Saturday, November 26, 2011

Facts of History and Religious Conversions


Also published on Viewpoint, Rising Kashmir
Converts take a dip in the pond. The Christian padre hymns. People around cheer, wave flags, and welcome new devotees, as Kashmiri Muslims take a tryst for Christianity. It was a religious spectacle. A YouTube video was enough to spread discontent amongst the religious elites advocating majority Islam, considering the volatility of societal objections that has increased so much since the last four years in Kashmir.
The padre prayed for the spiritual rebirth of his new devotees, mocking the old Adam in them, and praying for the elevation of new Adam under Christianity. If it wasn’t a provocation, then what was it? Even if these conversions were from free will, the purpose of marketing Christianity in Kashmir, in contempt, killed the ethical motives behind it. Yes, Islam says that there is no compulsion in religion, but that shouldn’t be taken as tool to disdain it, just for the sake of attaining unholy moral leverages.

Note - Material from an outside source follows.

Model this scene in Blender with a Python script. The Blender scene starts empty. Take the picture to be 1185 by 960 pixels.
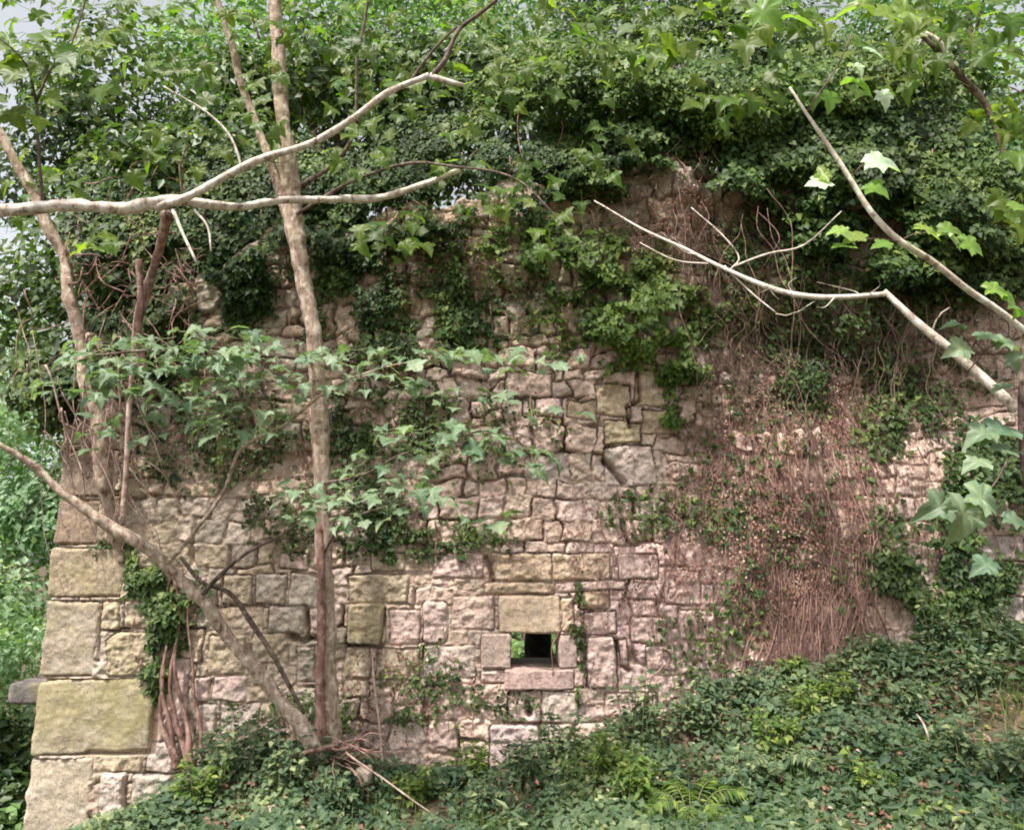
import bpy, math
import numpy as np
from mathutils import Vector
rng = np.random.default_rng(7)
S = bpy.context.scene
COL = S.collection
# ------------------------------------------------------------------ camera, world, sun, exposure
F = 900.0; PITCH = math.radians(10.3); EYE = 1.6
cam_d = bpy.data.cameras.new('camera'); cam = bpy.data.objects.new('camera', cam_d); COL.objects.link(cam)
cam.location = (0, 0, EYE); cam.rotation_euler = (math.pi/2 + PITCH, 0, 0)
cam_d.sensor_width = 36; cam_d.lens = F/1185*36; cam_d.clip_end = 400; cam_d.clip_start = 0.05
S.camera = cam
SUN_EL, SUN_AZ = 60, 215          # azimuth the light comes from: behind the camera, a little to its left
w = bpy.data.worlds.new('World'); S.world = w; w.use_nodes = True
nt = w.node_tree; bg = nt.nodes['Background']
sky = nt.nodes.new('ShaderNodeTexSky'); sky.sky_type = 'NISHITA'; sky.sun_disc = False
sky.sun_elevation = math.radians(SUN_EL); sky.sun_rotation = math.radians(SUN_AZ)
sky.air_density = 1.0; sky.dust_density = 3.0; sky.ozone_density = 0.6
hs = nt.nodes.new('ShaderNodeHueSaturation'); hs.inputs['Saturation'].default_value = 0.22   # thin cloud: a paler sky
nt.links.new(sky.outputs[0], hs.inputs['Color']); nt.links.new(hs.outputs[0], bg.inputs[0]); bg.inputs[1].default_value = 0.11
sd = bpy.data.lights.new('sun', 'SUN'); sd.energy = 2.9; sd.angle = math.radians(4); sd.color = (1, 0.95, 0.88)
so = bpy.data.objects.new('sun', sd); COL.objects.link(so)
el, az = math.radians(SUN_EL), math.radians(SUN_AZ)
dv = Vector((math.sin(az)*math.cos(el), math.cos(az)*math.cos(el), math.sin(el)))
so.rotation_euler = dv.to_track_quat('Z', 'Y').to_euler()
S.view_settings.view_transform = 'Standard'; S.view_settings.look = 'None'
S.view_settings.exposure = 1.25; S.view_settings.gamma = 1
S.render.engine = 'CYCLES'
S.cycles.max_bounces = 5; S.cycles.diffuse_bounces = 3; S.cycles.glossy_bounces = 2; S.cycles.transmission_bounces = 3
S.cycles.transparent_max_bounces = 4; S.cycles.filter_width = 1.9; S.cycles.use_denoising = True
# ------------------------------------------------------------------ helpers
cp, sp = math.cos(PITCH), math.sin(PITCH)
def at(px, py, Y):
    xc = (px-592.5)/F; yc = (480-py)/F
    dY = cp - yc*sp; dZ = sp + yc*cp
    t = Y/dY
    return np.stack(np.broadcast_arrays(xc*t, Y+0*t, EYE + dZ*t), -1)
def hash3(ix, iy, iz, seed):
    h = (ix.astype(np.int64)*374761393 + iy.astype(np.int64)*668265263 + iz.astype(np.int64)*2147483647 + seed*1274126177) & 0xffffffff
    h = ((h ^ (h >> 13))*1274126177) & 0xffffffff
    h = ((h ^ (h >> 16))*2246822519) & 0xffffffff
    return ((h ^ (h >> 15)) & 0xffffff)/float(0xffffff)
def noise(p, f=1.0, seed=0):
    p = np.asarray(p, float)*f
    i = np.floor(p); fr = p-i; fr = fr*fr*(3-2*fr); i = i.astype(np.int64)
    r = 0
    for a in (0, 1):
        for b in (0, 1):
            for c in (0, 1):
                wgt = (fr[..., 0] if a else 1-fr[..., 0])*(fr[..., 1] if b else 1-fr[..., 1])*(fr[..., 2] if c else 1-fr[..., 2])
                r = r + wgt*hash3(i[..., 0]+a, i[..., 1]+b, i[..., 2]+c, seed)
    return r*2-1
def fbm(p, f=1.0, o=3, seed=0):
    r = 0; a = 1; s = 0
    for k in range(o):
        r = r + a*noise(p, f*2**k, seed+k*17); s += a; a *= .5
    return r/s
def p2(x, z): return np.stack(np.broadcast_arrays(x, 0.0*x, z), -1)
def norm(v): return v/np.maximum(np.linalg.norm(v, axis=-1, keepdims=True), 1e-9)

def mesh(name, V, faces, mat, parent=None, col=None, smooth=False):
    """faces: list of (M,k) index arrays"""
    V = np.ascontiguousarray(V, np.float32)
    off = np.zeros(3)
    if parent is not None: off = np.array(parent.location)
    V = V-off.astype(np.float32)
    me = bpy.data.meshes.new(name)
    me.vertices.add(len(V)); me.vertices.foreach_set('co', V.ravel())
    loops = np.concatenate([f.ravel() for f in faces]).astype(np.int32)
    tot = np.concatenate([np.full(len(f), f.shape[1]) for f in faces]).astype(np.int32)
    start = np.concatenate([[0], np.cumsum(tot)[:-1]]).astype(np.int32)
    me.loops.add(len(loops)); me.loops.foreach_set('vertex_index', loops)
    me.polygons.add(len(tot)); me.polygons.foreach_set('loop_start', start); me.polygons.foreach_set('loop_total', tot)
    if smooth: me.polygons.foreach_set('use_smooth', np.ones(len(tot), bool))
    me.update(calc_edges=True); me.validate()
    if col is not None:
        c = np.ones((len(V), 4), np.float32); c[:, :col.shape[1]] = col
        a = me.attributes.new('Col', 'FLOAT_COLOR', 'POINT'); a.data.foreach_set('color', c.ravel())
    me.materials.append(mat)
    o = bpy.data.objects.new(name, me); COL.objects.link(o)
    if parent is not None: o.parent = parent
    return o
def thing(name, label, cat, loc=(0, 0, 0), group=None):
    o = bpy.data.objects.new(name, None); COL.objects.link(o); o.location = [float(v) for v in loc]
    o.empty_display_size = .1
    return tag(o, label, cat, group)
def tag(o, label, cat, group=None, kind=None):
    o['label'] = label; o['category'] = cat
    if group: o['group'] = group
    if kind: o['kind'] = kind
    return o

class MB:                                  # collects tubes and the like into one mesh
    def __init__(s): s.v = []; s.f4 = []; s.f3 = []; s.c = []; s.n = 0
    def add(s, V, f4=None, f3=None, c=None):
        s.v.append(V)
        if f4 is not None and len(f4): s.f4.append(f4+s.n)
        if f3 is not None and len(f3): s.f3.append(f3+s.n)
        s.c.append(np.broadcast_to(np.array([.5, .5, .5]) if c is None else c, (len(V), 3)))
        s.n += len(V)
    def build(s, name, mat, parent=None, smooth=True):
        fs = []
        if s.f4: fs.append(np.concatenate(s.f4))
        if s.f3: fs.append(np.concatenate(s.f3))
        return mesh(name, np.concatenate(s.v), fs, mat, parent, np.concatenate(s.c), smooth)
def pieces(mb, name, mat, parent):
    for V, f4, f3, c in zip(mb.v, mb.f4, mb.f3, mb.c):
        m_ = MB(); k = f4.min(); m_.add(V, f4-k, f3-k, c); m_.build(name, mat, parent)
def petiole_arr(twigs, ln=.09, rad=.0022):
    m_ = MB(); petioles(m_, twigs, ln, rad); f = np.concatenate(m_.f4)
    f = np.vstack([f[:, [0, 1, 2]], f[:, [0, 2, 3]]]+m_.f3); V = np.concatenate(m_.v)
    return V, f, np.tile([.9, .5, .5], (len(V), 1))
def catmull(P, n):
    P = np.asarray(P, float); Q = np.vstack([2*P[0]-P[1], P, 2*P[-1]-P[-2]])
    m = len(P)-1; u = np.linspace(0, m, n); k = np.minimum(u.astype(int), m-1); t = (u-k)[:, None]
    a, b, c, d = Q[k], Q[k+1], Q[k+2], Q[k+3]
    return .5*(2*b + (c-a)*t + (2*a-5*b+4*c-d)*t*t + (3*b-a-3*c+d)*t**3)
def tube(mb, P, R, sides=8, rough=0.0, jit=0.0, seg=None, c=None, seed=0):
    """P control points, R radii at them"""
    P = np.asarray(P, float); R = np.asarray(R, float)
    if len(R) != len(P): R = np.interp(np.linspace(0, 1, len(P)), np.linspace(0, 1, len(R)), R)
    L = np.linalg.norm(np.diff(P, axis=0), axis=1).sum()
    n = seg or max(4, int(L/(0.025 if sides >= 9 else .05)))
    C = catmull(P, n); r = np.interp(np.linspace(0, len(P)-1, n), np.arange(len(P)), R)
    if jit:
        C = C + np.stack([noise(C, 3, seed+1), noise(C, 3, seed+2), noise(C, 3, seed+3)], -1)*jit*np.linspace(0, 1, n)[:, None]**.3
    T = norm(np.gradient(C, axis=0)); ref = np.array([0.3, 0.9, 0.2])
    A = norm(np.cross(T, ref)); B = np.cross(T, A)
    th = np.linspace(0, 2*np.pi, sides, endpoint=False)
    ring = A[:, None]*np.cos(th)[None, :, None] + B[:, None]*np.sin(th)[None, :, None]
    rr = r[:, None]*np.ones(sides)[None]
    if rough:
        q = C[:, None]+ring*0.06
        rr = rr*(1+rough*1.2*fbm(q, 14, 4, seed+5)+rough*.8*noise(C, 5, seed+9)[:, None])
    V = (C[:, None]+ring*rr[..., None]).reshape(-1, 3)
    i = np.arange(n-1)[:, None]*sides; j = np.arange(sides)[None]; j2 = (j+1) % sides
    f = np.stack([i+j, i+j2, i+sides+j2, i+sides+j], -1).reshape(-1, 4)
    V = np.vstack([V, C[:1], C[-1:]]); k = len(V)-2
    jj = np.arange(sides); e0 = np.stack([jj*0+k, (jj+1) % sides, jj], -1)
    b = (n-1)*sides; e1 = np.stack([jj*0+k+1, b+jj, b+(jj+1) % sides], -1)
    mb.add(V, f, np.vstack([e0, e1]), c)
    return C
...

Kashmir is not a pluralistic vale anymore. There are fundamentalist religious factions, opportunistic political factions and devouring cynics, waiting to mock our socio-cultural environs. These are the occurrences which actually altercate into chaos and carnage. In times like these, an attribute of responsibility amongst the so called care takers of faith, serves as a saving from social bedlams.
While going through news portals about Kashmir, I wasn’t quite skeptical about the rise of religious conversions in Kashmir. These instances have happened in the past. And if there are forces at work, which under the guise of economic and social upliftment, demand people to change their faith, it only allows exploitation of people, a means to play with their misfortunes and nothing else. It also makes these newly converts to stay as quite Christians, thereby allowing even more fractures in a collective Kashmiri society. And if there have been instances in far flung areas of Kashmir, where Christian teachers ask small children to pray to Christ for goodies - and then, if a teacher quietly puts a chocolate in their hands, it becomes a clear case of moral corruption, doesn’t it? No Biblical theory would allow that because it causes immoral confusion in innocent and sprouting minds.
The most unfortunate thing is that no Christian bishop is speaking against these alleged practices which have happened in the past. Atleast, Bishops, out of moral compulsion, should speak against instances like these. It can significantly remove any uncertainties in the future of a harmonious Kashmiri society. Until now, there has been a deafening silence. It has made them a silent spectator in the times of injustice. They have become an adversary of faith they propagate, and they have also become an adversary of a society they live in. It is sadly true, no matter how much the debate rages on.
Let us also not forget the contribution that Christian missionaries have made in Kashmir. Since a century, missionaries have flocked into downtrodden lands, in pursuit of a rightful change for the laden and the oppressed. At the time of any natural disaster, many Evangelist organisations are one of the first to disburse relief. Let us also not forget, our first martyr, Robert Thorpe, was a Christian, who fought against the tyrannies of Dogra power. Our history is recorded in the diaries of British officers, who back in their times, inked the dementias of cruel political monarchism. People like Sir Walter Lawrence and Alaistar Lamb were Christians, who recorded unbiased and dejecting nostalgias of our mournful history. We should balance the facts and not create a prejudice, out of hate, and out of competing superiorities in faith. That is what every faith in the world propagates.
There are also tireless nuns who have worked for the upliftment of women. There are passionate priests who want Kashmiri children to get enlightened and face the world - the community of elite missionary schools in Kashmir who have had a major role to play in shaping the academic character of Kashmiri people, in propagating the rightful ideas of intellectualism and personality building. Having said that, the grassroots of their philosophy and ideals lie in contradiction with the harsh political realities of Kashmir. Their goal is short term, chained by the nationalism of the place they belong from.
When I was a student at Burn Hall, I still remember a time when our principal stopped a student to speak about an innocent boy who was taken into custody by the police. There was nothing what I could do apart from going to my class and learn my books. But it made me realise that the long term goal of self-reliance, which Kashmiris have aspired for generations – to construct political, social and economic independence, causes them to be like muted clans, who seem to be imprisoned by the mission they follow. They see the scruples of justice from the prisms of their respective commissions. Unfortunately, only qualms of bias have emerged out of these temples of knowledge. It made me realise that there is no one who can narrate the disasters of Kashmir than a Kashmiri himself. Kashmiris, indeed, ought to tell their history themselves.